Y ya llegado al final es cuando el Sr. Rajoy se alza rotundo sobre el constitucionalismo y propone algo que parece una tentación para los financieros inmobiliarios: «Cada catalán, como cada valenciano, es copropietario de toda España, que es un bien indiviso». Ahí el registrador de la propiedad penetra en un terreno jurídicamente deslizante, por lo que hace una aclaración que seguramente hunde en el desánimo a los copropietarios de España, entre ellos, supongo, a algún banco animado por la anunciada copropiedad: «Ningún español es propietario de la provincia que ocupa, como ningún vecino es propietario de las calles por las que transita». Nuestro gozo, en un pozo. España es de todos, pero lo que hay dentro de España, provincias, calles, no. Al final, como siempre, nos quedamos a dos velas.
A mí este discurso me ha parecido confuso desde la cruz a la fecha. Veremos si lo aclara la Sra. Cospedal, que es la que desencripta normalmente lo que dice su premier.
Sr. Rajoy, vamos a hablar con precisión y sencillez. Déjese usted de propiedades y copropiedades, que ese es otro terreno que más vale no tocar. Comprendo que en usted han de pesar las oposiciones a Registros que ha hecho, mas la política necesita de otros procesos dialécticos en cuyo curso hay que dejar muy claro lo que es libertad, democracia, soberanía… El Sr. Cameron padece en Inglaterra el mismo o parecido problema que usted tiene con Catalunya y Euskadi, y el primer ministro inglés se ha limitado a dar paso ipso facto a un referéndum que aclare el contencioso. Luego ha iniciado la labor política para ganar como inglés unionista esa convocatoria. Y la única frase rotunda que se le ha escuchado es la sencilla afirmación de que «espera que los escoceses vuelvan a casa». Es más, ni siquiera ha advertido a los ciudadanos de Escocia, como usted hace con los catalanes, Sr. Rajoy, de los infinitos males que les esperan si consiguen su independencia. Es la diferencia entre un líder con larga educación para andar liberalmente por la política cuando llega la tormenta, y un presidente español que saca la artillería a la calle apenas le mencionan la posibilidad de un referéndum. Una vez más, «España y yo somos así, señora». Incluso cabe subrayarle que el Sr. Cameron ha sugerido pícaramente que le azuzará a usted, Sr. Rajoy, para hacer imposible a los escoceses su entrada en Europa Unida, pues basta para conseguir ese objetivo con que uno sólo de los Estados miembros de la Unión se oponga a la incorporación del nuevo solicitante. E Inglaterra no quiere, según parece, jugar esa impresentable y tosca baraja. ¿Picaría usted ese anzuelo para buscar ese imposible prestigio que ansía en la política internacional?

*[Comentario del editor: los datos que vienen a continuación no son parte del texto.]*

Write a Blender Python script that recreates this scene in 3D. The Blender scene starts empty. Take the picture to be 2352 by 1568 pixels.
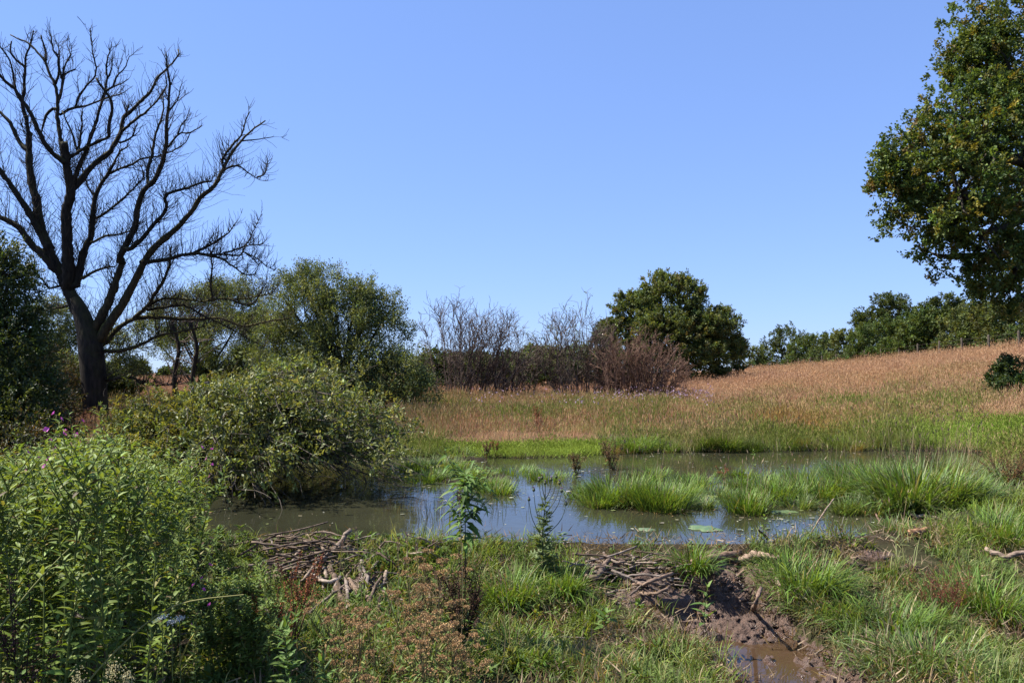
import bpy, math, random
import numpy as np
from mathutils import Vector

SC = bpy.context.scene
COL = SC.collection
rng = np.random.default_rng(7)
random.seed(7)
UP = np.array([0., 0., 1.])

# ------------------------------------------------------------------ camera
CAM_Z = 1.65
F = 1846.0                      # focal length in units of a 2352 px wide picture
PITCH = math.atan(71 / F)
cam_d = bpy.data.cameras.new('camera')
cam_d.sensor_width = 36.0
cam_d.lens = 36.0 * F / 2352.0
cam_d.clip_start = 0.05
cam_d.clip_end = 6000.0
cam = bpy.data.objects.new('camera', cam_d)
COL.objects.link(cam)
cam.location = (0, 0, CAM_Z)
cam.rotation_euler = (math.radians(90) + PITCH, 0, 0)
SC.camera = cam

# ------------------------------------------------------------------ world and sun
SUN_EL = math.radians(54)
SUN_AZ = math.radians(-83)      # clockwise from +Y: the sun stands left of the view
world = bpy.data.worlds.new('World')
SC.world = world
world.use_nodes = True
wn = world.node_tree.nodes
wl = world.node_tree.links
wn.clear()
sky = wn.new('ShaderNodeTexSky')
sky.sky_type = 'NISHITA'
sky.sun_disc = False
sky.sun_elevation = SUN_EL
sky.sun_rotation = SUN_AZ
sky.altitude = 50
sky.air_density = 1.0
sky.dust_density = 0.0
sky.ozone_density = 3.0
bg = wn.new('ShaderNodeBackground')
bg.inputs['Strength'].default_value = 0.092
wo = wn.new('ShaderNodeOutputWorld')
gam = wn.new('ShaderNodeGamma'); gam.inputs['Gamma'].default_value = 0.5      # the photograph's soft highlight roll-off and white balance
wbm = wn.new('ShaderNodeMix'); wbm.data_type = 'RGBA'; wbm.blend_type = 'MULTIPLY'; wbm.inputs[0].default_value = 1.0
wbm.inputs[7].default_value = (0.965, 1.28, 2.09, 1)
wl.new(sky.outputs[0], gam.inputs[0]); wl.new(gam.outputs[0], wbm.inputs[6]); wl.new(wbm.outputs[2], bg.inputs[0])
wl.new(bg.outputs[0], wo.inputs[0])

sun_d = bpy.data.lights.new('sun', 'SUN')
sun_d.energy = 5.0
sun_d.angle = math.radians(0.53)
sun_d.color = (1.0, 0.945, 0.85)
sun = bpy.data.objects.new('sun', sun_d)
COL.objects.link(sun)
sdir = Vector((math.sin(SUN_AZ) * math.cos(SUN_EL), math.cos(SUN_AZ) * math.cos(SUN_EL), math.sin(SUN_EL)))
sun.rotation_euler = sdir.to_track_quat('Z', 'Y').to_euler()
sun.location = (-20, 10, 40)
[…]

Mire usted, Sr. Rajoy, decir simplezas para ganar una batalla tan importante equivale a pensar que se gobierna un país de simples. Y eso yo no lo perdonaría si me sintiese español. Lo que hay que hacer con Catalunya es abrir un debate profundo, con la condición inicial de que si no se alcanza un acuerdo, se recurrirá al juez supremo para dirimir el contencioso: el pueblo. Y el pueblo que quiere irse del Estado conjunto no es el pueblo español sino el catalán, por lo que el referéndum ha de interrogar a los catalanes. No es correcto preguntar a los españoles si pueden irse los catalanes, ya que hacerlo de tal manera equivaldría a reconocer que los catalanes están sometidos colonialmente. En tal caso, la pregunta a los españoles habría de ser: ¿pueden irse los colonos que tenemos en Catalunya?
¿Por qué los gobernantes españoles abordan los problemas con la respuesta ya incluida, que es la que desea escuchar el Gobierno de Madrid? Son trampas tan simples que solo las pueden comentar favorablemente los blogueros de la prensa madrileña.